D’après divers témoignages, des affrontements ont éclaté entre manifestants en colère et forces de l’ordre lors d’une opération encadrée par la police, visant à déplacer les habitants installés, illégalement selon les autorités, sur des terrains privés.
C’est pour réclamer la libération de leurs camarades arrêtés par la police il y a deux semaines que des activistes de l'IRA sont descendus dans la rue le 11 juillet. Ils ont été dispersés sans ménagement par la police. Bilan: au moins sept nouvelles arrestations.
Le mouvement anti-esclavagiste mauritanien dit ne pas comprendre «l’acharnement» à son encontre du président Mohamed Ould Abdel Aziz, suite à un événement dans lequel il n’a rien à voir et qui «concerne des populations injustement attaquées et humiliées».
«Un apartheid non écrit»
Le président de l’IRA, Biram Dah Abed, suit ces événements depuis Washington où le secrétaire d’Etat américain John Kerry lui a remis il y a une dizaine de jours, un prix pour sa lutte contre l’esclavage.
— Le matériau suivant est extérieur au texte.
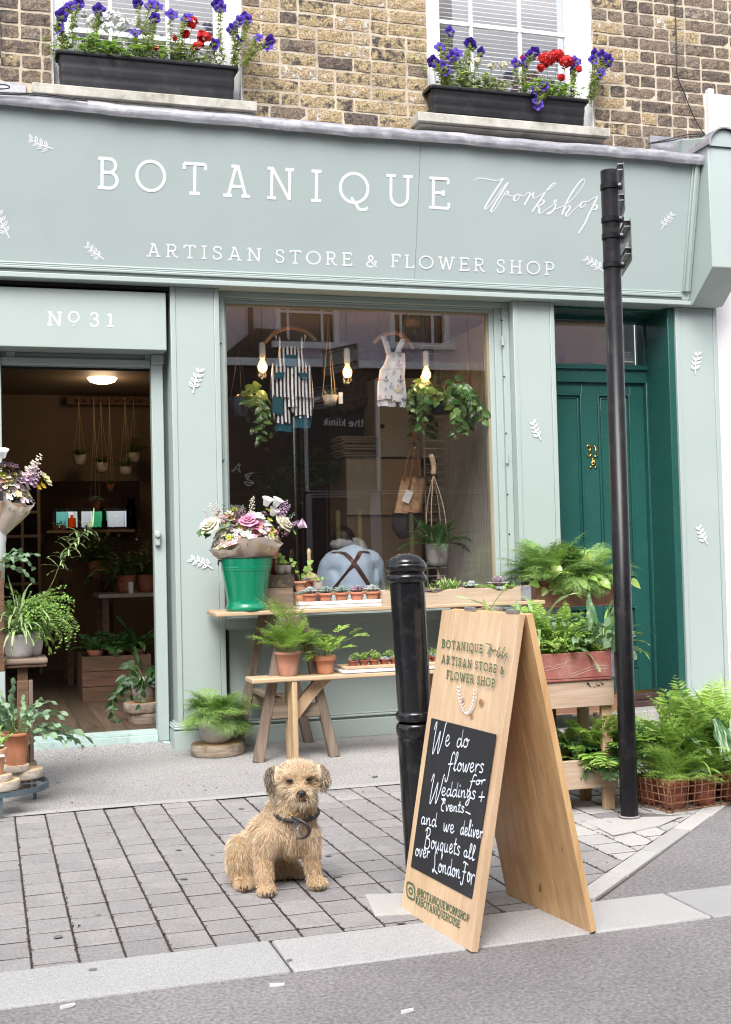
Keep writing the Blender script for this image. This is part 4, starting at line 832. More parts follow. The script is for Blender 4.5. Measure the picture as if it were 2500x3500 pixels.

Il se dit consterné par cette nouvelle vague de répression qui frappe ses camarades mais aussi d’autres humbles citoyens qui ne veulent pas être chassés de leurs lieux d’habitation où ils vivent depuis 20 ans.
«En Mauritanie, il y a un apartheid non écrit, mais arabo-berbère, qui prive de leurs droits 80% de la population mauritanienne à cause de leurs origines, de la couleur de leur peau, de leur langue», a déclaré le chef du mouvement anti-esclavagiste mauritanien à la Voix de l’Amérique.
Il a qualifié le régime de Nouakchott de «pouvoir dictatorial militaire sur lequel se relaient certains officiers» et dont la propagande «vise à désigner les haratines (descendants d’esclaves) et les noirs mauritaniens comme étant des menaces pour l’existence de la communauté arabo-berbère en Mauritanie».
En novembre 2014, le président de l'IRA, lui-même descendant d’esclave, avait été arrêté et condamné à deux ans de prison pour avoir participé à une manifestation contre la pratique de l’esclavage en Mauritanie et contre les violations subies par les minorités non-arabes. La cour suprême mauritanienne avait ordonné sa libération le 15 mai 2016 après 18 mois passés derrière les barreaux.
«La Mauritanie reprend de vieilles habitudes»
Dans un appel lancé aux autorités mauritaniennes, Amnesty International leur demande de respecter les droits du mouvement anti-esclavagiste qui ne fait d’exercer son droit à la liberté de réunion pacifique et d’association.
Amnesty estime qu’en maintenant les militants de l’IRA en prison, «la Mauritanie anéantit les efforts en matière de droits humains salués lors de la libération du président de l’IRA Biram Dah Abeid» et reprend de vieilles habitudes en matière de restriction de la liberté de manifester pacifiquement.